* What is required *
Give the data again, word for word.
[START OF Source excerpt]
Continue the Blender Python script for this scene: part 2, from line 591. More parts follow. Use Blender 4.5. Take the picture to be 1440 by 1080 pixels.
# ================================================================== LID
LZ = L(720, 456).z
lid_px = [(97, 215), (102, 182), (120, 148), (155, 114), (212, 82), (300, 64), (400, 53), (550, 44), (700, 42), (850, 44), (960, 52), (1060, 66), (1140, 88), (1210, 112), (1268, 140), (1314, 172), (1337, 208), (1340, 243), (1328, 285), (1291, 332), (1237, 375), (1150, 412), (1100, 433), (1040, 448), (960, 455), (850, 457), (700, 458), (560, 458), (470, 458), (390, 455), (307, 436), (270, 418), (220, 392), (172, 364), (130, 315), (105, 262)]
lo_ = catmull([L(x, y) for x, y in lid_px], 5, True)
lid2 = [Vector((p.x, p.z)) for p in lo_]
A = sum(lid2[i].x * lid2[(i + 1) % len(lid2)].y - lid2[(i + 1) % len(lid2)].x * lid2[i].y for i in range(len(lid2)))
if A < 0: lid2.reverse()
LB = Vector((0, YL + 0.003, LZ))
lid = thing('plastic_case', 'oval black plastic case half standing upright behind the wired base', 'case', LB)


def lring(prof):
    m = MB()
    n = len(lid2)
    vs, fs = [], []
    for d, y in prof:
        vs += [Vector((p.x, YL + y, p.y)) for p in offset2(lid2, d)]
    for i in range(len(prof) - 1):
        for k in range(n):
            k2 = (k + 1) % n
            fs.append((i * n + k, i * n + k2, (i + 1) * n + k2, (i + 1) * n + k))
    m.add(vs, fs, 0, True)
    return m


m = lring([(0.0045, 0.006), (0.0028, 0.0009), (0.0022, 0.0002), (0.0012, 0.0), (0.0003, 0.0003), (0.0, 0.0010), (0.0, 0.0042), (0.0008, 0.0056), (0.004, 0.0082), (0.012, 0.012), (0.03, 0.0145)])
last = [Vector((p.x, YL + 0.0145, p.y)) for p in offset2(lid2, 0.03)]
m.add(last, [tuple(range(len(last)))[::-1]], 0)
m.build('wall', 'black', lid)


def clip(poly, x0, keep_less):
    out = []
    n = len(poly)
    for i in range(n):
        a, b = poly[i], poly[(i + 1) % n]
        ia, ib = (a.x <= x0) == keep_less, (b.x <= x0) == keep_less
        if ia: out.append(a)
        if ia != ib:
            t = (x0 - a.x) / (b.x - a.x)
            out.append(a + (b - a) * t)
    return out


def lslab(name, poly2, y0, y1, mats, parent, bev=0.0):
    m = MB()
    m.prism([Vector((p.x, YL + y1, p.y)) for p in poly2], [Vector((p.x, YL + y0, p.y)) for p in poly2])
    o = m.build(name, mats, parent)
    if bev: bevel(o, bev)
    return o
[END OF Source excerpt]
* Result *
Continue the Blender Python script for this scene: part 2, from line 591. More parts follow. Use Blender 4.5. Take the picture to be 1440 by 1080 pixels.
# ================================================================== LID
LZ = L(720, 456).z
lid_px = [(97, 215), (102, 182), (120, 148), (155, 114), (212, 82), (300, 64), (400, 53), (550, 44), (700, 42), (850, 44), (960, 52), (1060, 66), (1140, 88), (1210, 112), (1268, 140), (1314, 172), (1337, 208), (1340, 243), (1328, 285), (1291, 332), (1237, 375), (1150, 412), (1100, 433), (1040, 448), (960, 455), (850, 457), (700, 458), (560, 458), (470, 458), (390, 455), (307, 436), (270, 418), (220, 392), (172, 364), (130, 315), (105, 262)]
lo_ = catmull([L(x, y) for x, y in lid_px], 5, True)
lid2 = [Vector((p.x, p.z)) for p in lo_]
A = sum(lid2[i].x * lid2[(i + 1) % len(lid2)].y - lid2[(i + 1) % len(lid2)].x * lid2[i].y for i in range(len(lid2)))
if A < 0: lid2.reverse()
LB = Vector((0, YL + 0.003, LZ))
lid = thing('plastic_case', 'oval black plastic case half standing upright behind the wired base', 'case', LB)


def lring(prof):
    m = MB()
    n = len(lid2)
    vs, fs = [], []
    for d, y in prof:
        vs += [Vector((p.x, YL + y, p.y)) for p in offset2(lid2, d)]
    for i in range(len(prof) - 1):
        for k in range(n):
            k2 = (k + 1) % n
            fs.append((i * n + k, i * n + k2, (i + 1) * n + k2, (i + 1) * n + k))
    m.add(vs, fs, 0, True)
    return m


m = lring([(0.0045, 0.006), (0.0028, 0.0009), (0.0022, 0.0002), (0.0012, 0.0), (0.0003, 0.0003), (0.0, 0.0010), (0.0, 0.0042), (0.0008, 0.0056), (0.004, 0.0082), (0.012, 0.012), (0.03, 0.0145)])
last = [Vector((p.x, YL + 0.0145, p.y)) for p in offset2(lid2, 0.03)]
m.add(last, [tuple(range(len(last)))[::-1]], 0)
m.build('wall', 'black', lid)


def clip(poly, x0, keep_less):
    out = []
    n = len(poly)
    for i in range(n):
        a, b = poly[i], poly[(i + 1) % n]
        ia, ib = (a.x <= x0) == keep_less, (b.x <= x0) == keep_less
        if ia: out.append(a)
        if ia != ib:
            t = (x0 - a.x) / (b.x - a.x)
            out.append(a + (b - a) * t)
    return out


def lslab(name, poly2, y0, y1, mats, parent, bev=0.0):
    m = MB()
    m.prism([Vector((p.x, YL + y1, p.y)) for p in poly2], [Vector((p.x, YL + y0, p.y)) for p in poly2])
    o = m.build(name, mats, parent)
    if bev: bevel(o, bev)
    return o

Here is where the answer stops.